*What is needed:* Take the listing from its first line through the line that contains "R = math.radians" and please retype those lines exactly, leaving out the pictures.

*Data lines:*

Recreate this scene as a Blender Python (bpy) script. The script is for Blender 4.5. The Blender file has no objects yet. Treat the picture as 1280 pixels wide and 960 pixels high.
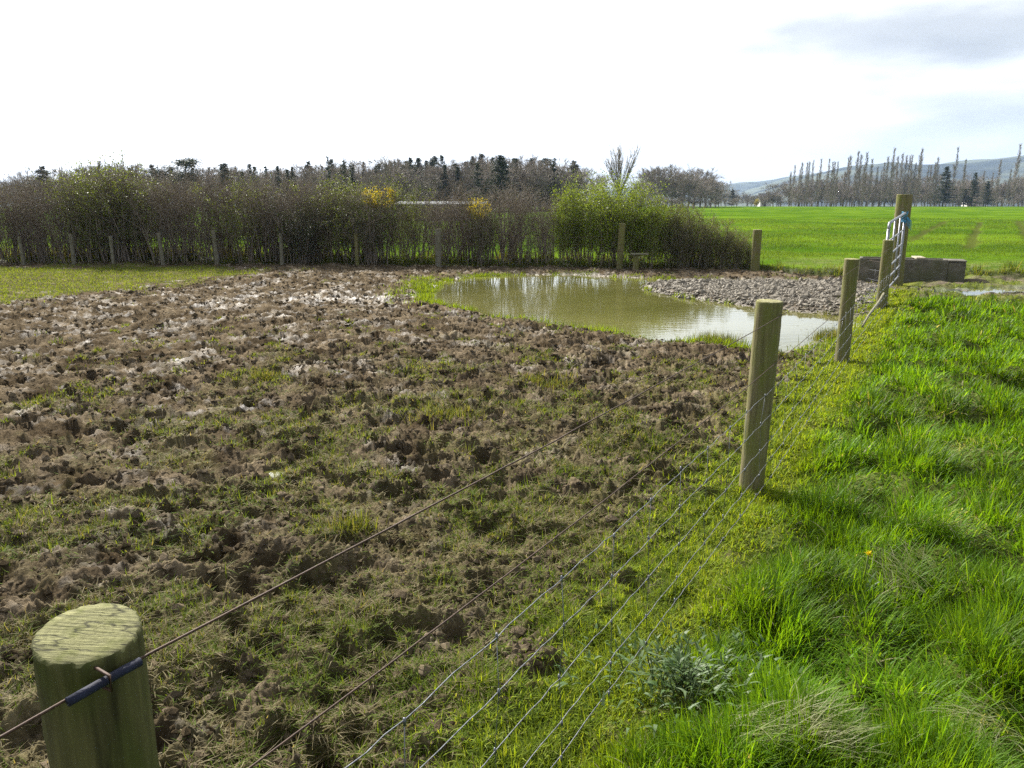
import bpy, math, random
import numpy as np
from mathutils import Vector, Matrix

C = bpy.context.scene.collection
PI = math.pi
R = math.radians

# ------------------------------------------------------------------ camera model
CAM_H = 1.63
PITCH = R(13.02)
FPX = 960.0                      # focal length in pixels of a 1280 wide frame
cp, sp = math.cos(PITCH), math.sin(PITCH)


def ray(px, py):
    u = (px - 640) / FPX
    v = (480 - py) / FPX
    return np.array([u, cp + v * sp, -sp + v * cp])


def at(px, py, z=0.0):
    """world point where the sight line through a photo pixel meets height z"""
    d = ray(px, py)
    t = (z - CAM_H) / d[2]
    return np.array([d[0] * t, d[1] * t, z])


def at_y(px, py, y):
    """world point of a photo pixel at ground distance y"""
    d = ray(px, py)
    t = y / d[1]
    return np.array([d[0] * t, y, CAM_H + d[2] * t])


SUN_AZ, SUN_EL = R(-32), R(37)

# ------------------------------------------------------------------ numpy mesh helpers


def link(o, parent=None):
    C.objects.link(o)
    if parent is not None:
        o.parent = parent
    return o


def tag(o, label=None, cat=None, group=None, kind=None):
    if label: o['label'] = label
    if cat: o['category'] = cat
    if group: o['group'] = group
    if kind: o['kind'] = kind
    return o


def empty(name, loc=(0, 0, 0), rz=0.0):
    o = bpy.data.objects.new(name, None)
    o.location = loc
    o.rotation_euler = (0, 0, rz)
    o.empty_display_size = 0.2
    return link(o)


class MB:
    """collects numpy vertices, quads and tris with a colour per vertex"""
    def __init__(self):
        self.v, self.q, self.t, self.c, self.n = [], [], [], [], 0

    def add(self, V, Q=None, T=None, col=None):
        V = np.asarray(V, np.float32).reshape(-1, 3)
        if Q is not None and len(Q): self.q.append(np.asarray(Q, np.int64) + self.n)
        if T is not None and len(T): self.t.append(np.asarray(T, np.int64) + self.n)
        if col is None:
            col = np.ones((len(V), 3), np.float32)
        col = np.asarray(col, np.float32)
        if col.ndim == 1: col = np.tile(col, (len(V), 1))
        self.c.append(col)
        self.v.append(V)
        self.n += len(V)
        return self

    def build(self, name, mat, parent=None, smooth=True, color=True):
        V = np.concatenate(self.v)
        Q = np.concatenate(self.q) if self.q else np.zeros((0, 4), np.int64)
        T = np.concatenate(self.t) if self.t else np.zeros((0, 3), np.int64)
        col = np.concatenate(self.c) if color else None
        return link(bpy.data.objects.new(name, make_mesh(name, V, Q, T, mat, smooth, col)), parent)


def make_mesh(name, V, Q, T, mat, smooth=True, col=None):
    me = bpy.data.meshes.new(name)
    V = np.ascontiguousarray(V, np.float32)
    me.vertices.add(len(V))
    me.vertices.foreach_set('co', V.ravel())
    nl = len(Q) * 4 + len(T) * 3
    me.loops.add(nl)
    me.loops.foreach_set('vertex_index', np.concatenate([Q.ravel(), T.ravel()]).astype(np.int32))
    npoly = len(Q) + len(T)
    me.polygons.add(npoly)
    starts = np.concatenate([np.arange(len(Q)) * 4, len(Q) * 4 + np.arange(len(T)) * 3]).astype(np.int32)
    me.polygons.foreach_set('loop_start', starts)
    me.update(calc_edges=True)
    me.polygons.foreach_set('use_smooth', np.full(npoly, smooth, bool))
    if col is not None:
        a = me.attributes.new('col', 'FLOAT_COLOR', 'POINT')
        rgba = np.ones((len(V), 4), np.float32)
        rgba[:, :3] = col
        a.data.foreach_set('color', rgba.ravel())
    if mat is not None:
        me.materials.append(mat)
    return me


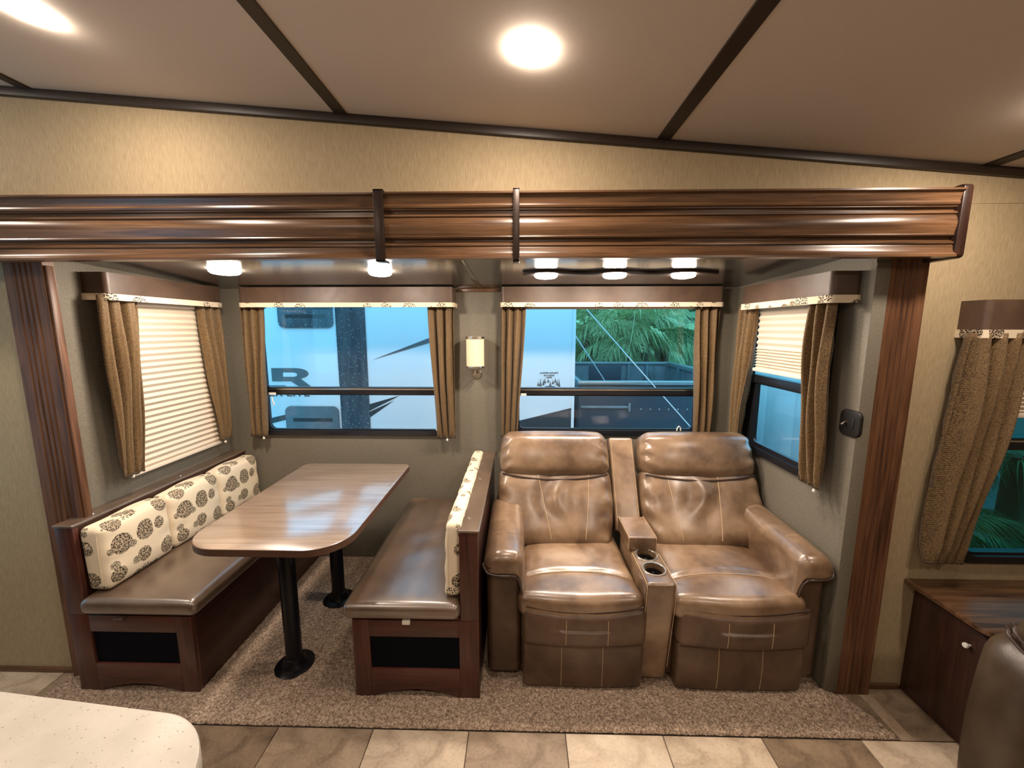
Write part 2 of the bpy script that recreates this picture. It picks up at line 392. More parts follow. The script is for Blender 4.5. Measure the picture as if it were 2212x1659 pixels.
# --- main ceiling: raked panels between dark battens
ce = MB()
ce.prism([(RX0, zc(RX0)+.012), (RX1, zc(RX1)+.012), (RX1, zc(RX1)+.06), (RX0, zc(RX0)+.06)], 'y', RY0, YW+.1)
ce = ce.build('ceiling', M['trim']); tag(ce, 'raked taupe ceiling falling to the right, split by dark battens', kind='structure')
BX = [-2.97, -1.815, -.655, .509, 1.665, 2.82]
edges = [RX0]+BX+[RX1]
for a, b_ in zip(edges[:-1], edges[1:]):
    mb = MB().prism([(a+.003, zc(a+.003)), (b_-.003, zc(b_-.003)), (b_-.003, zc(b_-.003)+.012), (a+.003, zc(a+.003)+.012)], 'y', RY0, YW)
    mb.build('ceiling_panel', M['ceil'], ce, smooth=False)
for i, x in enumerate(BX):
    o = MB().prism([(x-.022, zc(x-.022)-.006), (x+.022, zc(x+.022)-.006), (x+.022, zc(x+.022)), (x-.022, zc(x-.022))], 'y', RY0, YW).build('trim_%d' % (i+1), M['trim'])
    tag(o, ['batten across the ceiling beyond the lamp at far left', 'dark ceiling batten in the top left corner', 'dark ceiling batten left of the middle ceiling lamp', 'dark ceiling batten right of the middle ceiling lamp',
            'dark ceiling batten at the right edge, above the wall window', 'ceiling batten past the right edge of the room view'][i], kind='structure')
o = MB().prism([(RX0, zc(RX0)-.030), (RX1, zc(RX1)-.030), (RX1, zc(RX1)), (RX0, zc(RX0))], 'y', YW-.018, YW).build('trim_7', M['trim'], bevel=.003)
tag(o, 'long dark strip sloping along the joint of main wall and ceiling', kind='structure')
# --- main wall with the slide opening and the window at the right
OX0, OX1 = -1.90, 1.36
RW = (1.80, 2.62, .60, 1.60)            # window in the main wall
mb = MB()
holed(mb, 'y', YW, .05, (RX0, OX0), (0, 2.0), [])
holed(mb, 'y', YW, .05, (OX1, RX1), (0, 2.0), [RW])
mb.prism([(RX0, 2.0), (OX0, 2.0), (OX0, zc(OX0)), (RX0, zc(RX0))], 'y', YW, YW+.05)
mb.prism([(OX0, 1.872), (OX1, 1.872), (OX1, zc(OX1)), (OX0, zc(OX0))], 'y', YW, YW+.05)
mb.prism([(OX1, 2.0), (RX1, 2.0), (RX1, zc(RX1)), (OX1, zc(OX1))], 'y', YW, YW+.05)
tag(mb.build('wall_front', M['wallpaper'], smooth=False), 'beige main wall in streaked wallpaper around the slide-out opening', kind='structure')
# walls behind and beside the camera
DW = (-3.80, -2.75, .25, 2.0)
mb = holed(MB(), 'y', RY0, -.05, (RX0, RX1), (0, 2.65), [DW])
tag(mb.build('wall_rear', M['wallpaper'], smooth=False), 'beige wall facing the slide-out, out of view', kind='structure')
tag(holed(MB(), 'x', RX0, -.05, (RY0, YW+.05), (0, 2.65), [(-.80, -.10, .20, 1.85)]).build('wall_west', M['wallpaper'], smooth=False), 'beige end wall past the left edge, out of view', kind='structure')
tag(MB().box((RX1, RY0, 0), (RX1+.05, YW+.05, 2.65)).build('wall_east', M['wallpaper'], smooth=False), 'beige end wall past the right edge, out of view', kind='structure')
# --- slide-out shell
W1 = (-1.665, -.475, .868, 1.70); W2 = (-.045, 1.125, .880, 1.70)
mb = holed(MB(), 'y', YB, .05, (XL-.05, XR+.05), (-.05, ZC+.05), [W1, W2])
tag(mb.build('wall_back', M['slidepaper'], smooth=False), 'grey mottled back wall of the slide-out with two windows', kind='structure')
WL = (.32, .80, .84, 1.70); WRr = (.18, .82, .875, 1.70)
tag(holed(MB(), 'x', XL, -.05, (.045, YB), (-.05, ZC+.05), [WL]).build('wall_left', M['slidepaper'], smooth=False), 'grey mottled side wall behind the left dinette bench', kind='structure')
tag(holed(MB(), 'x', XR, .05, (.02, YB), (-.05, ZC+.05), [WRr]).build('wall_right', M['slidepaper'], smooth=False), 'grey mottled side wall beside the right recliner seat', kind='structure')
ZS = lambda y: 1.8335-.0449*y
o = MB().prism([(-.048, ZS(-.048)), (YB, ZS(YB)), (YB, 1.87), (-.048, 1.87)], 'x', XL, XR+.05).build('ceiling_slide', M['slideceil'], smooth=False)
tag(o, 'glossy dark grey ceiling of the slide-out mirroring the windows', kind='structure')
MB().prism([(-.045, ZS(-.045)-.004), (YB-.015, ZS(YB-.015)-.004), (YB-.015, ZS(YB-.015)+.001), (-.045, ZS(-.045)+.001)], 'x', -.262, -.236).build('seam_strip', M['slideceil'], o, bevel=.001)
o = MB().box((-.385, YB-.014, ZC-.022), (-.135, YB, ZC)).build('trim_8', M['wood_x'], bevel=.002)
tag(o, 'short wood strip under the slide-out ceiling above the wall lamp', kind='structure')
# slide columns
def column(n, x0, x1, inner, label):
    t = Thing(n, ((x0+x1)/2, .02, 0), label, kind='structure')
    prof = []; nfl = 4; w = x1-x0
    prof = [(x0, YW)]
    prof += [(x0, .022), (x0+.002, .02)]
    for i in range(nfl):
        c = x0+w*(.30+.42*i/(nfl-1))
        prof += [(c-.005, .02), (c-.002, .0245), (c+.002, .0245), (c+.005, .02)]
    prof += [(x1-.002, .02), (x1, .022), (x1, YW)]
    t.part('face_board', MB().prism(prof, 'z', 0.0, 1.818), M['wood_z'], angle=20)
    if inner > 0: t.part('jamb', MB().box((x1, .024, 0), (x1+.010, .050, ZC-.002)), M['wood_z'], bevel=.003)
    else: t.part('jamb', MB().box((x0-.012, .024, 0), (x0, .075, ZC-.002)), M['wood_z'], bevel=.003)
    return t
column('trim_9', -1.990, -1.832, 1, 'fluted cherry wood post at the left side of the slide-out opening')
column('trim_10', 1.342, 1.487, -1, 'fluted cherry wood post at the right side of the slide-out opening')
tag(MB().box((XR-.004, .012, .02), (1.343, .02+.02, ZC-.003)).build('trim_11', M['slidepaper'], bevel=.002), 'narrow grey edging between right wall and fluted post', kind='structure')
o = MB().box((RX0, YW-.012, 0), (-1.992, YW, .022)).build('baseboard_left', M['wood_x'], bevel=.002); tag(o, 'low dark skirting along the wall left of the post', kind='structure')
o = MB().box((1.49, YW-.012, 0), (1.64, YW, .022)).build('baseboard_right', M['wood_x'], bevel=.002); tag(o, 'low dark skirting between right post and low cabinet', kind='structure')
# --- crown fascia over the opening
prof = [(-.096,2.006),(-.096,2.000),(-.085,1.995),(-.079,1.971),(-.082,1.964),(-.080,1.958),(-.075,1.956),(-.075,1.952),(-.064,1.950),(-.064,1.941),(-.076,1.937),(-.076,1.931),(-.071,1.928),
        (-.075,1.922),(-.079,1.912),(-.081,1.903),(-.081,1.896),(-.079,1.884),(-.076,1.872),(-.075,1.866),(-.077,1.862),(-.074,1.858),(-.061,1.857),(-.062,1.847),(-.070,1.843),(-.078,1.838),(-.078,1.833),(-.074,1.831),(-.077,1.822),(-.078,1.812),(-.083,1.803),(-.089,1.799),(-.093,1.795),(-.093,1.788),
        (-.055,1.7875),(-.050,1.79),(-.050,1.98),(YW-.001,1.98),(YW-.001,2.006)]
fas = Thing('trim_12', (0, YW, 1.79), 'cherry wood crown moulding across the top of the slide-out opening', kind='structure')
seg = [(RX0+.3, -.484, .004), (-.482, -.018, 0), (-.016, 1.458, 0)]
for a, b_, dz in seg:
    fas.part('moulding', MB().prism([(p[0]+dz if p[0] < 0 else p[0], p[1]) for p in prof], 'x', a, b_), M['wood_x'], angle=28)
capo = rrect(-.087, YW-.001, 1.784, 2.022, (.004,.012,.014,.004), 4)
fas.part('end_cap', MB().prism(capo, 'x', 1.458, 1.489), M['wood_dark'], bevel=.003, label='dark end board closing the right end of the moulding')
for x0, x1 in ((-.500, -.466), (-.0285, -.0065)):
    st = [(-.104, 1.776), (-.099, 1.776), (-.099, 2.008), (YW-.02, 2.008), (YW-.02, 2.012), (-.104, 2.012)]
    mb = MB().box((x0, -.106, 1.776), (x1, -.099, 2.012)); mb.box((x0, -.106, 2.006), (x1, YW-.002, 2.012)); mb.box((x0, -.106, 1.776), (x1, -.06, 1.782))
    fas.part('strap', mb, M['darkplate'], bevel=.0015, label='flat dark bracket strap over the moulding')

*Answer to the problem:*
Recreate this scene as a Blender Python (bpy) script. The script is for Blender 4.5. The Blender file has no objects yet. Treat the picture as 1280 pixels wide and 960 pixels high.
import bpy, math, random
import numpy as np
from mathutils import Vector, Matrix

C = bpy.context.scene.collection
PI = math.pi
R = math.radians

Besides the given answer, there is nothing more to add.